Rows from a 3D scene dataset
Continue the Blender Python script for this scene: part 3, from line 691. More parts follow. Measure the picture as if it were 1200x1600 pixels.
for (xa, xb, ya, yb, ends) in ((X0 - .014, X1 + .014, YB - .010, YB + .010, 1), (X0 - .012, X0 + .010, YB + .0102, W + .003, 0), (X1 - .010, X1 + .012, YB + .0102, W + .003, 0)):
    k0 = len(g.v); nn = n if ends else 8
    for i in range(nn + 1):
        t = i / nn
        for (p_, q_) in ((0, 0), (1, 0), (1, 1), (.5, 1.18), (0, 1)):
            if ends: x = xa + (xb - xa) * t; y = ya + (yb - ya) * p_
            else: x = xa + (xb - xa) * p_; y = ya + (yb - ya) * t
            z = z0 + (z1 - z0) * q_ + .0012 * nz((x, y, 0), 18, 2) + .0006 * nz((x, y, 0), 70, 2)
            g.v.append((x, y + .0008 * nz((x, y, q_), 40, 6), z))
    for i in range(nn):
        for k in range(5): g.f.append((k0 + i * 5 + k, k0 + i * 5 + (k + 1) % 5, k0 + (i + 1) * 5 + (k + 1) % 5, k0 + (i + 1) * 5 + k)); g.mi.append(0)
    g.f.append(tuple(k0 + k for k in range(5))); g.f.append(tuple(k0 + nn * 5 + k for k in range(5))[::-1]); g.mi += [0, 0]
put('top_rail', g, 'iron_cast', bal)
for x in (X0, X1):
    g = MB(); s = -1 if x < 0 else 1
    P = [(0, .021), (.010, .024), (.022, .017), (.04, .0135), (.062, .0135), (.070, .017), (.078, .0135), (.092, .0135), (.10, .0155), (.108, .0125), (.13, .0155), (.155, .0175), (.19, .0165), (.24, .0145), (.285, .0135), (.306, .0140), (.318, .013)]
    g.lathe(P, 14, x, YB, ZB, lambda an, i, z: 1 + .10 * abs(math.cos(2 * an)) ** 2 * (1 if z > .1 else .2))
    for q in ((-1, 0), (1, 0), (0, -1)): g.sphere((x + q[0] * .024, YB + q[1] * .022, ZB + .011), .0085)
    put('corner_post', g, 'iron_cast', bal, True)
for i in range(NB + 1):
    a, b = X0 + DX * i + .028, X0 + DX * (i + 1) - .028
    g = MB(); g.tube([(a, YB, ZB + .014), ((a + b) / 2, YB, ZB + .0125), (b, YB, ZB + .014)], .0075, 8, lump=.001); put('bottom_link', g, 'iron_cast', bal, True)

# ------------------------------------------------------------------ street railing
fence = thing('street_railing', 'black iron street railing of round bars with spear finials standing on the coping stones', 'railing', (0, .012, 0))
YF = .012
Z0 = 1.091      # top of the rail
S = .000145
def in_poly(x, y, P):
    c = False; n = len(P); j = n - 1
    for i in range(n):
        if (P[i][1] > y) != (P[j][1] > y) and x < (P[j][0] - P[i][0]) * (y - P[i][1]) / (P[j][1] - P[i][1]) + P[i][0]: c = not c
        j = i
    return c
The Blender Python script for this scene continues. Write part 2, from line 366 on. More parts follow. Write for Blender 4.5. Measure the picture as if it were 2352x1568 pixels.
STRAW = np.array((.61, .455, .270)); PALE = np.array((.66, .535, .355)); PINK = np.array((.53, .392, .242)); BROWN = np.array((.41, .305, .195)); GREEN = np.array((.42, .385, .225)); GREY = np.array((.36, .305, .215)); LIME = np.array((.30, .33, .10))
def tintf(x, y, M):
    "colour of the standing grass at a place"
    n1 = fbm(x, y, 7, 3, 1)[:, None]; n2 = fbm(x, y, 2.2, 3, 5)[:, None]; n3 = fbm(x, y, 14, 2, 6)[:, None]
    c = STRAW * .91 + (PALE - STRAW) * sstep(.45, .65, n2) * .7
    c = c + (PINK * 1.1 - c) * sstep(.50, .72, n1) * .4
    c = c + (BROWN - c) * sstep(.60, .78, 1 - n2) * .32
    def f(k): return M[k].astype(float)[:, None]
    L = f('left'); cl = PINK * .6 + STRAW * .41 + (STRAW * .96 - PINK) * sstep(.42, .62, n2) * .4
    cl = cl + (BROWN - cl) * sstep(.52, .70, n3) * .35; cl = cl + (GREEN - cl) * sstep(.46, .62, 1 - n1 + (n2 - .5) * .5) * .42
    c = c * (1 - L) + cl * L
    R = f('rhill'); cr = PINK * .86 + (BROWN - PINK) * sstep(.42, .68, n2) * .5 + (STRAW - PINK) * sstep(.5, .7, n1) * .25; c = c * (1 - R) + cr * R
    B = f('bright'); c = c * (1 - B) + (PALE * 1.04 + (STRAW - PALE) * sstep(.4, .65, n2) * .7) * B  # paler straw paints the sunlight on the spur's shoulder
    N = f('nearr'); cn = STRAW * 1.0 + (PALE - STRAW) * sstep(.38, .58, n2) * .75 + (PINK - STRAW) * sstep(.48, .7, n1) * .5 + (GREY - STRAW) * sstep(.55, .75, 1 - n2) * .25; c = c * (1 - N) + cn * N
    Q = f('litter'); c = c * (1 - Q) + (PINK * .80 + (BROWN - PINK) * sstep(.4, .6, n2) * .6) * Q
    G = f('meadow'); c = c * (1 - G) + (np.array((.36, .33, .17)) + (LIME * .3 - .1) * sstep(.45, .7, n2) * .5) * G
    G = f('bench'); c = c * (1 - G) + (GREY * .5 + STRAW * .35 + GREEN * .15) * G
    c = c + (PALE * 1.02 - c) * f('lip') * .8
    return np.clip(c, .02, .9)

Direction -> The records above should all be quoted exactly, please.

Exercise answer ->
Continue the Blender Python script for this scene: part 3, from line 691. More parts follow. Measure the picture as if it were 1200x1600 pixels.
for (xa, xb, ya, yb, ends) in ((X0 - .014, X1 + .014, YB - .010, YB + .010, 1), (X0 - .012, X0 + .010, YB + .0102, W + .003, 0), (X1 - .010, X1 + .012, YB + .0102, W + .003, 0)):
    k0 = len(g.v); nn = n if ends else 8
    for i in range(nn + 1):
        t = i / nn
        for (p_, q_) in ((0, 0), (1, 0), (1, 1), (.5, 1.18), (0, 1)):
            if ends: x = xa + (xb - xa) * t; y = ya + (yb - ya) * p_
            else: x = xa + (xb - xa) * p_; y = ya + (yb - ya) * t
            z = z0 + (z1 - z0) * q_ + .0012 * nz((x, y, 0), 18, 2) + .0006 * nz((x, y, 0), 70, 2)
            g.v.append((x, y + .0008 * nz((x, y, q_), 40, 6), z))
    for i in range(nn):
        for k in range(5): g.f.append((k0 + i * 5 + k, k0 + i * 5 + (k + 1) % 5, k0 + (i + 1) * 5 + (k + 1) % 5, k0 + (i + 1) * 5 + k)); g.mi.append(0)
    g.f.append(tuple(k0 + k for k in range(5))); g.f.append(tuple(k0 + nn * 5 + k for k in range(5))[::-1]); g.mi += [0, 0]
put('top_rail', g, 'iron_cast', bal)
for x in (X0, X1):
    g = MB(); s = -1 if x < 0 else 1
    P = [(0, .021), (.010, .024), (.022, .017), (.04, .0135), (.062, .0135), (.070, .017), (.078, .0135), (.092, .0135), (.10, .0155), (.108, .0125), (.13, .0155), (.155, .0175), (.19, .0165), (.24, .0145), (.285, .0135), (.306, .0140), (.318, .013)]
    g.lathe(P, 14, x, YB, ZB, lambda an, i, z: 1 + .10 * abs(math.cos(2 * an)) ** 2 * (1 if z > .1 else .2))
    for q in ((-1, 0), (1, 0), (0, -1)): g.sphere((x + q[0] * .024, YB + q[1] * .022, ZB + .011), .0085)
    put('corner_post', g, 'iron_cast', bal, True)
for i in range(NB + 1):
    a, b = X0 + DX * i + .028, X0 + DX * (i + 1) - .028
    g = MB(); g.tube([(a, YB, ZB + .014), ((a + b) / 2, YB, ZB + .0125), (b, YB, ZB + .014)], .0075, 8, lump=.001); put('bottom_link', g, 'iron_cast', bal, True)

# ------------------------------------------------------------------ street railing
fence = thing('street_railing', 'black iron street railing of round bars with spear finials standing on the coping stones', 'railing', (0, .012, 0))
YF = .012
Z0 = 1.091      # top of the rail
S = .000145
def in_poly(x, y, P):
    c = False; n = len(P); j = n - 1
    for i in range(n):
        if (P[i][1] > y) != (P[j][1] > y) and x < (P[j][0] - P[i][0]) * (y - P[i][1]) / (P[j][1] - P[i][1]) + P[i][0]: c = not c
        j = i
    return c
The Blender Python script for this scene continues. Write part 2, from line 366 on. More parts follow. Write for Blender 4.5. Measure the picture as if it were 2352x1568 pixels.
STRAW = np.array((.61, .455, .270)); PALE = np.array((.66, .535, .355)); PINK = np.array((.53, .392, .242)); BROWN = np.array((.41, .305, .195)); GREEN = np.array((.42, .385, .225)); GREY = np.array((.36, .305, .215)); LIME = np.array((.30, .33, .10))
def tintf(x, y, M):
    "colour of the standing grass at a place"
    n1 = fbm(x, y, 7, 3, 1)[:, None]; n2 = fbm(x, y, 2.2, 3, 5)[:, None]; n3 = fbm(x, y, 14, 2, 6)[:, None]
    c = STRAW * .91 + (PALE - STRAW) * sstep(.45, .65, n2) * .7
    c = c + (PINK * 1.1 - c) * sstep(.50, .72, n1) * .4
    c = c + (BROWN - c) * sstep(.60, .78, 1 - n2) * .32
    def f(k): return M[k].astype(float)[:, None]
    L = f('left'); cl = PINK * .6 + STRAW * .41 + (STRAW * .96 - PINK) * sstep(.42, .62, n2) * .4
    cl = cl + (BROWN - cl) * sstep(.52, .70, n3) * .35; cl = cl + (GREEN - cl) * sstep(.46, .62, 1 - n1 + (n2 - .5) * .5) * .42
    c = c * (1 - L) + cl * L
    R = f('rhill'); cr = PINK * .86 + (BROWN - PINK) * sstep(.42, .68, n2) * .5 + (STRAW - PINK) * sstep(.5, .7, n1) * .25; c = c * (1 - R) + cr * R
    B = f('bright'); c = c * (1 - B) + (PALE * 1.04 + (STRAW - PALE) * sstep(.4, .65, n2) * .7) * B  # paler straw paints the sunlight on the spur's shoulder
    N = f('nearr'); cn = STRAW * 1.0 + (PALE - STRAW) * sstep(.38, .58, n2) * .75 + (PINK - STRAW) * sstep(.48, .7, n1) * .5 + (GREY - STRAW) * sstep(.55, .75, 1 - n2) * .25; c = c * (1 - N) + cn * N
    Q = f('litter'); c = c * (1 - Q) + (PINK * .80 + (BROWN - PINK) * sstep(.4, .6, n2) * .6) * Q
    G = f('meadow'); c = c * (1 - G) + (np.array((.36, .33, .17)) + (LIME * .3 - .1) * sstep(.45, .7, n2) * .5) * G
    G = f('bench'); c = c * (1 - G) + (GREY * .5 + STRAW * .35 + GREEN * .15) * G
    c = c + (PALE * 1.02 - c) * f('lip') * .8
    return np.clip(c, .02, .9)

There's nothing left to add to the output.